UK government plans strategy

01 June 2011

The UK government is claiming that costs will be reduced by up to 20% with its new Construction Strategy that reforms the way it procures construction across all sectors.

At the same time, the number of UK businesses going bankrupt in the construction sector has jumped by 19%.

The government claimed that the cost reductions would take effect by the end of the current parliament, which will run for four more years at most.

The strategy was welcomed by RICS (the Royal Institution of Chartered Surveyors). Chief economist Simon Rubinsohn said, "The new Construction Strategy represents an excellent opportunity for the government and the industry to work together to ensure value for money across public construction and infrastructure projects."

The government said its Plan for Growth - published alongside the 2011 Budget and the Infrastructure Cost Review Implementation Plan published earlier this year -highlighted the "critical importance" of an efficient construction industry to the UK economy and "the need for reform of public sector construction procurement to improve value for money to taxpayers, and enable the construction industry to focus on bringing forward innovative solutions".

The strategy sets out the detailed programme of measures that government will take to reform the way in which it procures construction.

Francis Maude, Minister for the Cabinet Office, said, "These savings are not only significant but long overdue.

"The commitment to reduce the cost of construction by 20% is no small thing, but it will help the government and the construction industry. This strategy will stimulate growth by enabling more to be constructed within the funds available."

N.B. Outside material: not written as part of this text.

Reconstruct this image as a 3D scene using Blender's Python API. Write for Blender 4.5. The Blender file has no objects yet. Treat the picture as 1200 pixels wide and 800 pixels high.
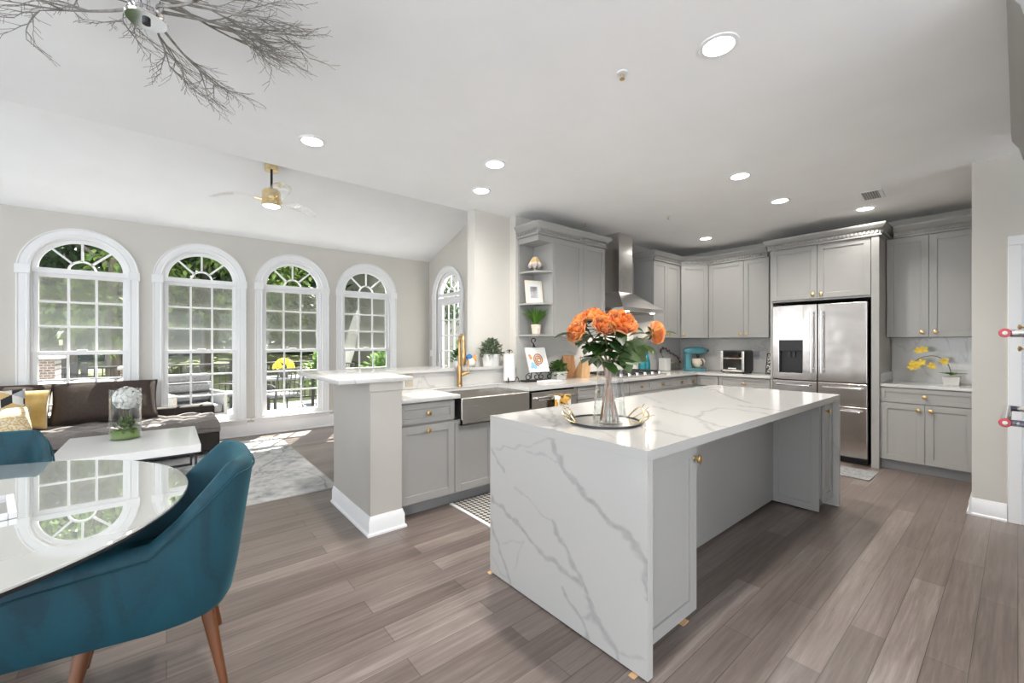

He said the construction industry would benefit from a more collaborative working relationship with the public sector, "allowing for innovation, increased efficiency and delivering better value for money".

A new Government Construction Board is being set up, which the government said would provide effective co-ordination and alignment of procurement across the government's construction and infrastructure programme.

The new board will be chaired by Paul Morrell, the government's chief construction adviser, who said, "The Government Construction Board will help strengthen the public sector's client power in the scoping, design, procurement and delivery of all construction projects.

"We will work with the government and the construction industry to enable more effective relationships between the two in order to enable growth and sustainability across the sectors."

Mr Rubinsohn said, "Taking into account new developments such as Building Information Modelling (BIM) will help this process along with the move to a more collaborative approach to relationships between the public and private sector.

"The rolling two-year forward programme of projects will demonstrate the government's ongoing commitment to this process and will provide the certainty needed by the industry to take long-term business planning and investment decisions."

He added, "Recognising the public procurement system needs reform is the first step and it is now up to all those involved in the process to ensure value for money for taxpayers, efficient delivery of projects and a system that encourages effective collaboration."

Dr Neil Bentley, deputy director general of the Confederation of British Industry (CBI), said: "The Construction Strategy identifies a number of key priorities that we have been calling for, including reducing unnecessary cost in public sector procurement and providing a pipeline for infrastructure projects.

"The strategy is a positive step forward, recognising the important role that construction plays in the UK in terms of jobs and economic growth."

A new report has found the number of UK businesses going bankrupt in the construction sector jumped by 19% to 948 in the first quarter of 2011 compared to the fourth quarter of 2010.

Accountancy firm Wilkins Kennedy, said it was the first quarterly rise in insolvencies in two years and that it had stoked fears of another prolonged downturn for the sector.

Anthony Cork, director at Wilkins Kennedy, said, "The government has slashed capital spending on infrastructure across the board in order to plug the deficit, and that has pushed the construction sector into a double dip.

"Fiscal stimulus at the start of the recession had included substantial infrastructure projects that keep the construction sector's head above water. But that support is now being withdrawn."

He added, "The question now is how quickly private sector construction work will be able to pick up the slack left by the public sector. So far this has not happened."

Wilkins Kennedy said that experts estimated that public sector spending on construction projects represented about 40% of the industry's turnover. It said the government was committed to halving this, with more than £ 90 billion (€ 102,9 billion) of capital spending cut between now and 2014.